The Architecture of the Other
May 11, 2017 § Leave a comment
Architecture is a particular fascination for me. Not professionally; I’ve never had any dreams of becoming an architect. It’s merely a casual interest. Buildings and their design fascinates me, and I can wander around just about any neighborhood and be intrigued by the buildings there.
I’m most aware of my surroundings — and particularly, the buildings — when I’m a passenger traveling through a strange part of town or a city I’ve never been to. If I don’t have to pay attention to the way, I can relax and take in the alien landscape.
So it was when I found myself in Minneapolis last week, traveling for work. I’d never been to the city before, and imagined it to be some boxy, dull, cookie-cutter town. And it might have been, at one point, but then the aliens landed and began making Minneapolis over into a semblance of their home planet.
My introduction to the place was, of course, the airport. Coming up a very long escalator to the concourse, it seemed I was being drawn into your classic B-movie UFO.
If there’s a mothership in the city, it’s definitely US Bank Arena, an angular black spaceship of a building, massively landed on the edge of downtown. I passed it on the train to and from the airport, but never got up close and personal with it.
I did get this shot of it from several blocks away; my phone’s camera couldn’t handle the distance, though, so it looks far less intimidating than it seemed as I stood there.
It’s the dark, boxy shape far down the street, if that’s not obvious. I’m not sure what the castle-like building in the foreground is, but there you have Minneapolis in a nutshell; an odd mixture of old and new.
This is the main branch of the public library, which was across the street from my hotel:
That’s the front, evoking the skeletal prow of an ancient ship jutting from the bed of a long-dead sea. Minnesotans love their Vikings, so I have no trouble imaging this as a tribute to the Nordic longboats that carried them across oceans. (But not to ancient Lake Michigan, as far as I know.)
On the side facing my hotel, an outrigger of this building was roofed with grass.
Wandering downtown late in the day, I came across the stunning sight of an older building reflected in the gleaming mirrors of a wholly modern edifice.
The building in which I worked that week — the Wyman Building — had on display huge photos of downtown Minneapolis as it looked in the early 1900s. The Wyman itself is an older building; I think it was a department store at one time.

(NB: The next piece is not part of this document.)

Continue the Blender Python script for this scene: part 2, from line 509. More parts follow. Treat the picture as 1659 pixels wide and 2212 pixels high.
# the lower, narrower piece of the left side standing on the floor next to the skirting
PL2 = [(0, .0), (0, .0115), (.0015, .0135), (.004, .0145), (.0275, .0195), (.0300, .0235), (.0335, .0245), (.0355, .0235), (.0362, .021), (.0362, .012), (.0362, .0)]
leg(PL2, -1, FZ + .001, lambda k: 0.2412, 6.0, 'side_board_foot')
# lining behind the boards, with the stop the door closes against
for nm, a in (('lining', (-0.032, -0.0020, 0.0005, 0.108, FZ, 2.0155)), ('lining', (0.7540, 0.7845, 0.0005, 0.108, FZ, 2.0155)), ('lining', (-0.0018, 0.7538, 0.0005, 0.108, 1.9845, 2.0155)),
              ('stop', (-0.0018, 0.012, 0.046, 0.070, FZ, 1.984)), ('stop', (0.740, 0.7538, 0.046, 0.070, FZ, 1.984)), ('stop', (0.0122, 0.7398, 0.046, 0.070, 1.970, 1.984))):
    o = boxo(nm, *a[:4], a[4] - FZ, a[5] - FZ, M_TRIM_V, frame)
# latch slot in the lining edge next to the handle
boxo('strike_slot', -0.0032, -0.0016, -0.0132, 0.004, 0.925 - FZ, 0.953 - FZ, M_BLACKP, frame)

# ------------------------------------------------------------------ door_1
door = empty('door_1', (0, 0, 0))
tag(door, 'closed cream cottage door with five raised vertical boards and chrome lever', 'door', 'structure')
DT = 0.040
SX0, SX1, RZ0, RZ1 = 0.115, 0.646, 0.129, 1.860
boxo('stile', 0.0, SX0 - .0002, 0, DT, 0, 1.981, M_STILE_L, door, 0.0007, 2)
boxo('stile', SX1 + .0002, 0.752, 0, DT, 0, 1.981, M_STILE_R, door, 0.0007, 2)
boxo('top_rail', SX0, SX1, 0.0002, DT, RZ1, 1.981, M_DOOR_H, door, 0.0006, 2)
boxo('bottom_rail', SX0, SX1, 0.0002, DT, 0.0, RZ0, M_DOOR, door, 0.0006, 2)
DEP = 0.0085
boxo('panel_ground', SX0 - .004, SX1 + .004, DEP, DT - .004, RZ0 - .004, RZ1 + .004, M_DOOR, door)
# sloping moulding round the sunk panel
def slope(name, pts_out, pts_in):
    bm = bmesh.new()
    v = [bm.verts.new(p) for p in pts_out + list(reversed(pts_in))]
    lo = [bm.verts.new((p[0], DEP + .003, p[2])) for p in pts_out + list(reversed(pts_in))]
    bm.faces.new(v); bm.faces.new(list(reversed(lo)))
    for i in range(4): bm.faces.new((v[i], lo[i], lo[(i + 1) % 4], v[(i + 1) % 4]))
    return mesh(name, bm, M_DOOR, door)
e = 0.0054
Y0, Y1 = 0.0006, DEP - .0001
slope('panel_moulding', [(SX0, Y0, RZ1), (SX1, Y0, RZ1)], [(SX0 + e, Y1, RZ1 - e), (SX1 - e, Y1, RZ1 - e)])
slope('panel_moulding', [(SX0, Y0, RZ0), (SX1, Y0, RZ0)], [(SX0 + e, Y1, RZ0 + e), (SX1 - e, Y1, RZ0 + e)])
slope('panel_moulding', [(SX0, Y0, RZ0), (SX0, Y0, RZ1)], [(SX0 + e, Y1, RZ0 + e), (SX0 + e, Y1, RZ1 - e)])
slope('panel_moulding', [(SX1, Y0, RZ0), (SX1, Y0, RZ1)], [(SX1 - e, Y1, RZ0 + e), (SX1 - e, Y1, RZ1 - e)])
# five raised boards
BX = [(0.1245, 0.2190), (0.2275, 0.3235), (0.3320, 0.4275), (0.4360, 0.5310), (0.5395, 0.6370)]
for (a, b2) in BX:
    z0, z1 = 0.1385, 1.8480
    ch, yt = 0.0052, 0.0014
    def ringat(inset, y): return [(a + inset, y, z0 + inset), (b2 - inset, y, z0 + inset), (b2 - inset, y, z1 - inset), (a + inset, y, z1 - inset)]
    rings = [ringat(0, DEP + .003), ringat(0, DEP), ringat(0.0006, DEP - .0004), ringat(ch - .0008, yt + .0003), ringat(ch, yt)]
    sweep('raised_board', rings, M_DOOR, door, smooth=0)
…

I tried to orient myself in those photos, but I saw little that matched up to the area outside the windows.
I said in my last missive that we are perambulatory creatures, loving to travel to new and far-away places. The B-side is that, once we get there, we must leave our mark upon the place. Etch our names into the landscape in wood and glass and steel.
It goes beyond the simple need for shelter; we want to proclaim to future generations and the gods themselves that here we once stood.
Our skyscrapers and odd architectural delights are our Stonehenges, our Easter Island moai.
The skylight above Concourse B at CVG, which has it’s own alien look to it.